Герои Достоевского в не меньшей мере наделены способностью краснеть, вспыхивать, бледнеть: эмоциональная сторона жизни индивида у автора "Идиота" представлена не менее ярко, чем у Толстого. Но если в "Анне Карениной" стыд чаще всего "настигает" героев, когда они совершают поступки и произносят слова, противоречащие их собственным или общепринятым моральным нормам и принципам, то в художественном мире Достоевского, наряду с подобным переживанием стыда, когда, скажем, Ганя Ивол-гин, оскорбив князя, "ужасно смутился и даже покраснел от стыда" (8, 75), проявление его часто онтологизируется. Мышкин столь чувствителен к стыду, а эта эмоция, как считают психологи, "увеличивает проницаемость границ Я", что, а может быть, именно поэтому, способен стыдиться за других. Аглая в свою очередь стыдится за рыцаря бедного, но это совершенно разные по содержанию эмоции: стыд при нарушении "другим" глубоко укорененных в природе человека нравственных норм и стыд при нарушении бытовых "светских" норм-приличий. Стыд, а именно так понимается он в христианской антропологии и так представлен у Достоевского, является неизбежным основанием самого бытия, проникая в структуру психики необычайно глубоко, разъедая ее цельность. В этом случае, у Достоевского это особенно очевидно, стыд уже не эмоция, а состояние. Причем данное состояние не только не подавляет работу сознания, как в романе Толстого происходит с Анной, теряющей под влиянием стыда способность рассуждать, а еще в большей мере стимулирует включение самосознания, переключает его (прежде всего восприятие) на себя. Так, князь Лев Николаевич Мышкин в знаменитой сцене дня рождения, предлагая Настасье Филипповне руку, как раз и определяет доминирующую установку ее личности на самое себя как "стыд": "Я ничто, а вы страдали и из такого ада чистая вышли, а это много, к чему же вы стыдитесь, да еще с Рогожиным ехать хотите" (8, 138). Князь Мышкин, способный, может быть, как никакой другой герой Достоевского, проникать, "читать" душу другого человека, "пронзать" другого, видит в стыде целительную силу. "О, как вы будете стыдиться своего поступка!" - говорит он Гане, получив от него пощечину (8, 99). Князь Христос полагает, что человек за незаслуженную обиду, нанесенную другому, может быть наказан стыдом, и это едва ли не сильнейшее наказание.
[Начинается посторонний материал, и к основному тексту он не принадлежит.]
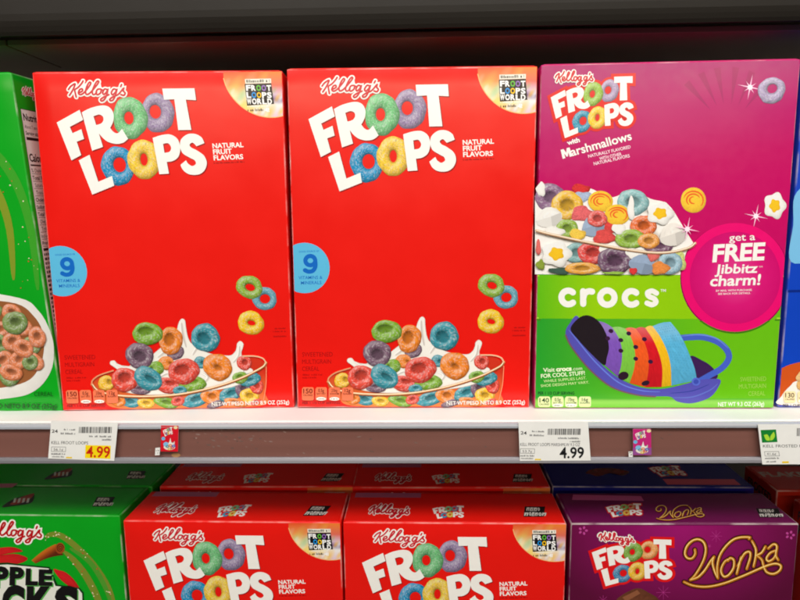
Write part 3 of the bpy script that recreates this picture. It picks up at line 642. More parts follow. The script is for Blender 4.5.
    A = [('r', 550.8, 195, 14, 12.5, (142, 106, 140)), ('r', 632.5, 200, 14.5, 12, (140, 186, 188)), ('b', 580.8, 187, 9, 5.5, (214, 52, 54)), ('b', 583, 194, 9, 5, (170, 186, 214)), ('r', 567.3, 203, 14.6, 13.2, (240, 186, 60)), ('b', 536.5+5, 187, 4.5, 7, W2),
         ('g', 549, 215, 14, 10, W2), ('b', 582, 211, 11, 7.5, (226, 104, 108)), ('r', 567, 226, 10, 8.5, (150, 184, 70)), ('b', 611.5, 221, 11, 8, (222, 72, 70)), ('s', 600.3, 198.8, 12.4, 10.4, 0), ('s', 616.8, 212, 12.6, 10.2, 0),
         ('g', 592.8, 223.5, 11.5, 10.5, (158, 178, 204)), ('b', 604, 234, 11, 7, (222, 80, 78)), ('b', 554, 229, 10, 5, W2), ('r', 643, 223, 12, 9.5, (236, 112, 48)), ('r', 630, 236, 14, 8.5, (148, 186, 66)), ('r', 657.8, 243, 14, 6.5, (124, 84, 112)),
         ('b', 630.5, 206, 3.4, 12, W2), ('r', 597, 216, 9, 7.5, (230, 92, 84)), ('r', 648, 238, 10, 7, (240, 160, 70)), ('b', 577, 232, 8, 6, (244, 200, 80)), ('b', 618, 226, 7, 5, W2), ('f', 659.3, 210.5, 14.5, 12, 0), ('g', 672, 231.5, 14, 11.5, (238, 232, 224)),
         ('b', 538, 245, 5, 8, (226, 110, 104)), ('r', 576.3, 250, 11, 9, (130, 176, 176)), ('r', 592, 250, 14, 10, (222, 72, 66)), ('b', 605, 247, 7, 5, W2), ('b', 560, 268, 12, 4, (64, 92, 80)), ('b', 540, 262, 6, 5, (140, 160, 60)), ('r', 613.8, 258, 16, 13, (112, 78, 106)), ('r', 581.5, 265.5, 16, 8, (240, 168, 60)),
         ('f', 555.8, 251, 16, 14, 0), ('b', 633, 250, 9, 5, W2), ('g', 641.5, 261.5, 14, 9.8, (152, 172, 200)), ('b', 613, 270, 11, 2.4, (150, 190, 80)), ('b', 676, 258, 9, 10, (206, 214, 130)), ('r', 669, 260, 11, 11, (152, 188, 204)), ('b', 659, 265, 9, 6.4, (234, 142, 70)), ('b', 652, 253, 6, 5, (224, 110, 104)), ('b', 632, 268, 4, 3.4, (220, 60, 60))]
    for i, (ty, x, y, a, b, c) in enumerate(A):
        if ty == 'r': a, b = a*1.1, b*1.1
        b = min(b, 271.4-y) if y > 250 else b
        if x-a < 535.5: a = x-535.5
        if ty == 'r': k.ring(x, y, a, b, c, L, hole=(.0, -.05, .36, .34), na=44, nr=10, grain=.14, core=tuple(v*.8 for v in c))
        elif ty == 'b': k.blob([(x+a*(1+.13*math.sin(3*t+i)+.08*math.sin(5*t+2*i))*math.cos(t), min(271.7, y+b*(1+.13*math.sin(3*t+i)+.08*math.sin(5*t+2*i))*math.sin(t))) for t in [j*math.pi/6+.3*(i % 3) for j in range(12)]], c, L, grain=.14 if c != W2 else .03, dark=.5 if c != W2 else .72)
        elif ty == 'g': gem(k, x, y, a, b, c, L, rot=(.3 if i % 2 else -.2))
        elif ty == 's': swirl(k, x, y, a, b, L, rot=i*.7)
        else: flower(k, x, y, a, L, b)
        L += 2
    rim = smooth(sm([(536.2, 228), (550, 231.5), (584.5, 239), (622, 246), (652, 249.6), (672, 248.6), (688, 244.4), (693.8, 240)]))
    k.stroke(rim, 2.6, (206, 168, 130), L); k.stroke([(x, y-.4) for x, y in rim], 1, (250, 236, 214), L+1); k.stroke([(x, y+1.2) for x, y in rim], .6, (140, 96, 70), L+2)
    k.build('bowl_picture', root)
    k = I(); k.ring(771, 89, 14, 12.6, (170, 156, 190), 8, hole=(.1, -.1, .36, .34), rot=-.5, na=56, nr=12); sparkle(k, 749.5, 86, 13, 8); k.build('flying_cereal_picture', root)
    k = I(); flower(k, 775, 202.5, 12, 8, 14); k.build('blossom_marshmallow_picture', root); k = I(); swirl(k, 693, 197.3, 12.6, 12.6, 8, 1.2); k.build('swirl_marshmallow_picture', root)
    for x_, y_, l_ in ((756, 213, 8), (686, 226, 100)): k = I(); sparkle(k, x_, y_, 12.5, l_); k.build('sparkle_picture', root)
    # free gift badge
    k = I(); clip = lambda x, y: (min(x, rx(y)), y)
    k.ellipse(735.4, 275.4, 55.6, 55.4, (140, 4, 70), 8, n=72, clip=clip); k.fill([clip(735.4+55.8*math.cos(t), 275.6+55.8*math.sin(t)) for t in [.62+i*.05 for i in range(41)] if math.sin(t)*55.8 > 41], (66, 116, 20), 8.5); k.ellipse(735.4, 274.7, 54.6, 54.8, (234, 10, 112), 9, n=72, clip=clip)
    ci = lerpc([(0, (226, 70, 146)), (.6, (214, 22, 118)), (1, (204, 10, 108))])
    k.grid(lambda s, t: clip(735.4+46*t*math.cos(2*math.pi*s), 275+46.4*t*math.sin(2*math.pi*s)), 60, 10, 10, lambda x, y: ci(math.hypot(x-735, y-275)/46))
    k.text('get a', (729, 238), (755.4, 236.8), 7.6, WHITE, 12, bold=.008, shear=0.); k.text('FREE', (712, 258.6), (766.6, 256.2), 17.4, WHITE, 12, bold=.035, shear=.12)
    k.text('Jibbitz', (714.4, 270.8), (758.6, 269.4), 9.6, WHITE, 12, bold=.022, shear=.12); k.text('TM', (759.4, 264.6), (763, 264.4), 1.6, WHITE, 12, bold=0); k.text('charm!', (710, 283.2), (761.8, 281.6), 11, WHITE, 12, bold=.024, shear=.12)
    k.text('BY MAIL WITH PURCHASE.', (716, 288.8), (752.8, 287.8), 1.9, WHITE, 12, bold=.01); k.text('SEE BACK FOR DETAILS.', (718, 292), (751, 291), 1.9, WHITE, 12, bold=.01)
    k.build('gift_badge', root)
    # shoe maker's word
    k = I(); wd = 6.2
    arc = lambda cx, cy, r_, a0, a1, n=24: [(cx+r_*math.cos(math.radians(a0+(a1-a0)*i/n)), cy+r_*math.sin(math.radians(a0+(a1-a0)*i/n))) for i in range(n+1)]
    k.stroke(arc(567.6, 295, 6.9, -48, -312), wd, WHITE, 9); k.stroke([(582.4, 288.6), (582.4, 301.4)], wd, WHITE, 9); k.stroke(smooth(sm([(582.4, 296), (584, 290.8), (588, 288.7), (591.4, 289)])), wd, WHITE, 10)
    k.stroke(arc(606.6, 295, 7.2, 0, 360)[:-1], wd, WHITE, 9, closed=True); k.stroke(arc(631, 295.2, 6.9, -48, -312), wd, WHITE, 9)
    k.stroke(smooth(sm([(656, 290.4), (651.5, 288.2), (647, 290), (648.4, 293.6), (653.6, 296), (655.4, 299.4), (651.5, 302), (646.4, 300.4)])), 5.2, WHITE, 9)
    k.text('TM', (660, 289), (665.4, 289), 2.8, WHITE, 9, bold=.01); k.build('shoe_maker_lettering', root)
    # clog picture
    k = I(); Z = lambda pts: [(560+x/4, 310+y/4) for x, y in pts]; BL = (84, 80, 178)
    k.stroke(smooth(sm(Z([(470, 104), (520, 100), (575, 100), (630, 118), (668, 150), (678, 186), (650, 226), (590, 262), (556, 282)]))), 6.2, (70, 96, 200), 10); k.stroke(smooth(sm(Z([(480, 96), (560, 90), (628, 106), (676, 146)]))), 1.4, (110, 140, 226), 11, taper=True)
    k.fill(smooth(sm(Z([(520, 180), (570, 195), (610, 222), (634, 262), (590, 290), (530, 280)])), True), (60, 30, 84), 9)
    k.fill(smooth(sm(Z([(18, 84), (34, 46), (70, 18), (115, 150), (200, 245), (300, 300), (400, 312), (500, 292), (560, 275), (640, 272), (636, 305), (600, 348), (530, 371), (470, 364), (440, 344), (380, 342), (300, 334), (200, 300), (110, 225), (40, 135)])), True), BL, 12)
    k.stroke(smooth(sm(Z([(18, 92), (40, 138), (110, 228), (200, 303), (300, 336), (380, 344)]))), 1.6, (120, 84, 96), 13)
    k.stroke(smooth(sm(Z([(30, 70), (70, 120), (140, 205), (230, 285), (320, 318), (400, 324)]))), 1.3, (104, 126, 224), 13, taper=True)
    k.stroke(smooth(sm(Z([(450, 348), (530, 345), (600, 318), (634, 290)]))), 1.2, (96, 112, 200), 13, taper=True); k.stroke(smooth(sm(Z([(440, 330), (530, 320), (600, 292)]))), .9, (50, 62, 150), 13, taper=True)
    Bs = [[(150, 35), (180, 85), (192, 140), (183, 185), (172, 212)], [(205, 60), (235, 110), (245, 165), (240, 220), (228, 262)], [(258, 65), (285, 110), (298, 170), (293, 230), (275, 288)], [(300, 65), (330, 110), (350, 170), (352, 230), (340, 305)],
          [(338, 62), (370, 110), (395, 170), (408, 230), (405, 304)], [(368, 55), (400, 100), (428, 160), (442, 220), (445, 298)], [(440, 38), (480, 90), (515, 165), (540, 230), (548, 276)]]
    Bs = [smooth(sm(Z(b))) for b in Bs]
    rn = random.Random(3)
    for i, c in enumerate([(126, 84, 186), (126, 202, 70), (240, 92, 34), (214, 26, 38), (246, 190, 30), (90, 180, 222)]):
        a, b = Bs[i], Bs[i+1]; lc = lin(c)
        def fn(s, t, a=a, b=b):
            j = min(len(a)-1, int(round(t*(len(a)-1)))); return a[j][0]+(b[j][0]-a[j][0])*s, a[j][1]+(b[j][1]-a[j][1])*s-1.2*math.sin(math.pi*s)*(1-t)
        def shade(x, y, lc=lc, i=i):
            d = (y-(328+(x-600)*.02))/55; kf = (1.06-.34*max(0, min(1, d))**1.4)*(1+rn.gauss(0, .06)); hi = max(0, .16-abs(d+.06)*.6); return tuple(v*kf*(1-hi)+.75*hi for v in lc)
        k.grid(fn, 14, len(a)-1, 14, shade)
    k.fill(smooth(sm(Z([(38, 66), (72, 22), (110, 12), (150, 35), (180, 85), (192, 140), (183, 185), (172, 214), (120, 168), (66, 108)])), True), (34, 26, 32), 15)
    for x, y in ((200, 75), (187, 105), (240, 112), (240, 155), (272, 85), (300, 140), (300, 188), (335, 108), (360, 200)): k.ellipse(*Z([(x, y)])[0], 2.5, 2.1, (56, 26, 60), 16, rot=.3, n=16)
    for x, y, a, b in ((250, 258, 5.4, 4.2), (340, 288, 4.2, 2.6)): k.ellipse(*Z([(x, y)])[0], a, b, (44, 24, 40), 16, rot=-.3, n=20)
    for i in range(1, 8):
        for j in range(2, 18):
            a, b = Bs[5], Bs[6]; ja = int(j/20*(len(a)-1)); f_ = i/8; k.ellipse(a[ja][0]+(b[ja][0]-a[ja][0])*f_, a[ja][1]+(b[ja][1]-a[ja][1])*f_, .42, .42, (64, 150, 200), 16, n=6)
    k.ellipse(*Z([(545, 282)])[0], 4.4, 4.2, (84, 104, 206), 17); k.ellipse(*Z([(545, 282)])[0], 2.6, 2.4, (60, 76, 176), 18); k.build('clog_picture', root)
    k = I(); PG = (222, 240, 170)
    for t, a, b, hh, bo in (('Visit', (541.7, 371), (553.4, 370.2), 4.4, .015), ('crocs', (554.6, 370.1), (570.4, 369.2), 4.6, .05), ('.com', (571, 369.2), (581, 368.5), 3.8, 0), ('FOR COOL STUFF!', (539.3, 377), (583.7, 373.6), 4.2, .02)): k.text(t, a, b, hh, (240, 248, 214), 8, bold=bo)
    k.text('WHILE SUPPLIES LAST.', (542, 381.6), (585.2, 378), 2.9, PG, 8, bold=0); k.text('SHOE DESIGN MAY VARY.', (539, 386.4), (587.8, 382.4), 2.9, PG, 8, bold=0); k.build('offer_lettering', root)
    k = I(); DG = (14, 58, 30); k.text('PER 1 1/3 CUP SERVING', (536, 394), (572.8, 394), 3.2, DG, 8, bold=.02)
    nutrition_tabs(k, [(536, 548.3), (549.8, 561.8), (563.2, 575.8), (577.3, 589.6)], 395.8, 406.6, (222, 232, 170), None, 9, DG, [('140', 'CALORIES', 0), ('0.5g', 'SAT FAT', 1), ('170mg', 'SODIUM', 1), ('16g', 'SUGARS', 0)]); k.build('nutrition_tabs', root)
    k = I()
    for t, a, b in (('SWEETENED', (741.5, 380.4), (767.8, 379.8)), ('MULTIGRAIN', (740, 387.8), (767.8, 387)), ('CEREAL', (749.8, 395.2), (767, 394.7))): k.text(t, a, b, 4.8, (160, 208, 80), 8, bold=0)
    k.text('NET WT 9.3 OZ (263g)', (719, 406), (766, 405.4), 4.4, WHITE, 9, bold=.01); k.build('weight_lettering', root)
    return root
tag(magenta_box(), 'magenta and green cereal box with a striped clog picture on the upper shelf', 'cereal box')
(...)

Следовательно, стыд есть прямое свидетельство наличия совести. Именно так позднее понимал и толковал стыд В. С. Соловьев в "Оправдании добра".

стр. 96


--------------------------------------------------------------------------------

Автор "Идиота" не изображает подробно и последовательно всех проявлений стыда, выделяя его действие лишь в узловых, кульминационных моментах сюжетных ситуаций. А концентрация философско-этического смысла "идеологических" романов Достоевского в "идеях" героев приводит к тому, что мысли князя пронизаны "идеей-чувством" совести, прочно связанной со стыдом, так что "самый закоренелый и нераскаянный убийца все-таки знает, что он преступник, то есть по совести считает, что он нехорошо поступил" (8, 280). У Достоевского отличным от Толстого образом стыд заключен в "душе" человека, и наряду с иными элементами и принципами, знаменующими различие художественных миров писателей, это во многом предопределяет разное качество "психологии-искусства" того и другого.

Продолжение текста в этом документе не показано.